WHAT THE TASK REQUIRES:
Stop after the line with "scene.camera = cam": repeat exactly every line before it, beginning with the first, and that line itself.

RAW DATA:
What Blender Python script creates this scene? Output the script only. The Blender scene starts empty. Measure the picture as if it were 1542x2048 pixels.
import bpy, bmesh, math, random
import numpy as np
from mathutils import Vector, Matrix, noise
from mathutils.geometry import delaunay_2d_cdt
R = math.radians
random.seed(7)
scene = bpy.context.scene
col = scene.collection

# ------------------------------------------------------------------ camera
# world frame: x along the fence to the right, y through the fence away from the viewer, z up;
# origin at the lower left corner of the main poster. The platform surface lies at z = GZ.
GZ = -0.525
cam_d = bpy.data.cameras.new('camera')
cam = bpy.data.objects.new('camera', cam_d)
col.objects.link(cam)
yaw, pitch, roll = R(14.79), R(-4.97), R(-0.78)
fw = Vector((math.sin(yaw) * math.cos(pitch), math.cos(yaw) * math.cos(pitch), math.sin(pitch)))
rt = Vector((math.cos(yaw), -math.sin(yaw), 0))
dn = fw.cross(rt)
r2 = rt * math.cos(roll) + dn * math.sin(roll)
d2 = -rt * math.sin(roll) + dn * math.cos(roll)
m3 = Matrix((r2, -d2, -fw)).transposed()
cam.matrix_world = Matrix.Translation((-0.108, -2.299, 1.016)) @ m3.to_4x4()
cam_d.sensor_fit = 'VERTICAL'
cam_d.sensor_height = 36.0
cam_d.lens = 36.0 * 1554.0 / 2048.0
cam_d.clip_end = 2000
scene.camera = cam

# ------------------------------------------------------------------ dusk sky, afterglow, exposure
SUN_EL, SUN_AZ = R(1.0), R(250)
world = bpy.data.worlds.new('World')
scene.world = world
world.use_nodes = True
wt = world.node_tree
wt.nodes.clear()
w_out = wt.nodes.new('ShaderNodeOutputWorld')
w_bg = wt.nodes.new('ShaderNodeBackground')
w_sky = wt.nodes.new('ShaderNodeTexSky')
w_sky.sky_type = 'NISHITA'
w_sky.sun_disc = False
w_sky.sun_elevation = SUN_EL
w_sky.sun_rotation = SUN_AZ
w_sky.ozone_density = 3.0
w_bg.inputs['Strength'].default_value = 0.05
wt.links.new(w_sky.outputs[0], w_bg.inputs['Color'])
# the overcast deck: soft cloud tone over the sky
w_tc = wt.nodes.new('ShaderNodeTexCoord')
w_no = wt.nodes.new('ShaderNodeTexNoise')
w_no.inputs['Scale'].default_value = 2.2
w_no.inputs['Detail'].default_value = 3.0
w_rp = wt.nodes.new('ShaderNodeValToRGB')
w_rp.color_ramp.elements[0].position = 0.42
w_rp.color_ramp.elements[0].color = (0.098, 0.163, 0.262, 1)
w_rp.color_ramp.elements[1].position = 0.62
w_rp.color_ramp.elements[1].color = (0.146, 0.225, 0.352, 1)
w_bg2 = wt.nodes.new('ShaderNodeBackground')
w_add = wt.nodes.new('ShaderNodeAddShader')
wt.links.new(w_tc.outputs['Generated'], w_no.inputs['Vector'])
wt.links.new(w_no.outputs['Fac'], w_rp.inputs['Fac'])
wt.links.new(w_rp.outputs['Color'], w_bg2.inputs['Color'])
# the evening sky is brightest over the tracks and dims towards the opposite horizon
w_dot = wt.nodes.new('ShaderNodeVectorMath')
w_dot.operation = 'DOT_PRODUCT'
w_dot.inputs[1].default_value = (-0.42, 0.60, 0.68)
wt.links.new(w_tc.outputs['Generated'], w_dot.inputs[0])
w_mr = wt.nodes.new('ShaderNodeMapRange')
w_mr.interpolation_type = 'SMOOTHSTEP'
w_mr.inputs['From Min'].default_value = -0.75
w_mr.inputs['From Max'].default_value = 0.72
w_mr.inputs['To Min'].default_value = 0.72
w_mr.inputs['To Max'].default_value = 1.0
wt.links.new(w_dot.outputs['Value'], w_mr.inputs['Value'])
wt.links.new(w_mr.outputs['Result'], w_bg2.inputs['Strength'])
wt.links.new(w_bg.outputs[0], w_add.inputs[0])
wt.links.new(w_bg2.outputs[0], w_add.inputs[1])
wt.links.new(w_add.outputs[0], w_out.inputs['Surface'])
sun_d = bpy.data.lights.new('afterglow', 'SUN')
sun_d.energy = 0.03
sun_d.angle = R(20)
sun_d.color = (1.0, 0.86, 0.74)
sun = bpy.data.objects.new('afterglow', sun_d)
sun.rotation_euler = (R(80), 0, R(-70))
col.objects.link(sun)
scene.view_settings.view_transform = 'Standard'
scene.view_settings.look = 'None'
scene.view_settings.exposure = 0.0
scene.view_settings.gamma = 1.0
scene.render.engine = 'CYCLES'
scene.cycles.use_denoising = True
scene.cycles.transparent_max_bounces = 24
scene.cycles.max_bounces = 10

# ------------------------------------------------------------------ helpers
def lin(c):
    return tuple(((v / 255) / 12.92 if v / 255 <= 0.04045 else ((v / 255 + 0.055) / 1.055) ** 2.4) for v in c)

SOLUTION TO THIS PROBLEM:
What Blender Python script creates this scene? Output the script only. The Blender scene starts empty. Measure the picture as if it were 1542x2048 pixels.
import bpy, bmesh, math, random
import numpy as np
from mathutils import Vector, Matrix, noise
from mathutils.geometry import delaunay_2d_cdt
R = math.radians
random.seed(7)
scene = bpy.context.scene
col = scene.collection

# ------------------------------------------------------------------ camera
# world frame: x along the fence to the right, y through the fence away from the viewer, z up;
# origin at the lower left corner of the main poster. The platform surface lies at z = GZ.
GZ = -0.525
cam_d = bpy.data.cameras.new('camera')
cam = bpy.data.objects.new('camera', cam_d)
col.objects.link(cam)
yaw, pitch, roll = R(14.79), R(-4.97), R(-0.78)
fw = Vector((math.sin(yaw) * math.cos(pitch), math.cos(yaw) * math.cos(pitch), math.sin(pitch)))
rt = Vector((math.cos(yaw), -math.sin(yaw), 0))
dn = fw.cross(rt)
r2 = rt * math.cos(roll) + dn * math.sin(roll)
d2 = -rt * math.sin(roll) + dn * math.cos(roll)
m3 = Matrix((r2, -d2, -fw)).transposed()
cam.matrix_world = Matrix.Translation((-0.108, -2.299, 1.016)) @ m3.to_4x4()
cam_d.sensor_fit = 'VERTICAL'
cam_d.sensor_height = 36.0
cam_d.lens = 36.0 * 1554.0 / 2048.0
cam_d.clip_end = 2000
scene.camera = cam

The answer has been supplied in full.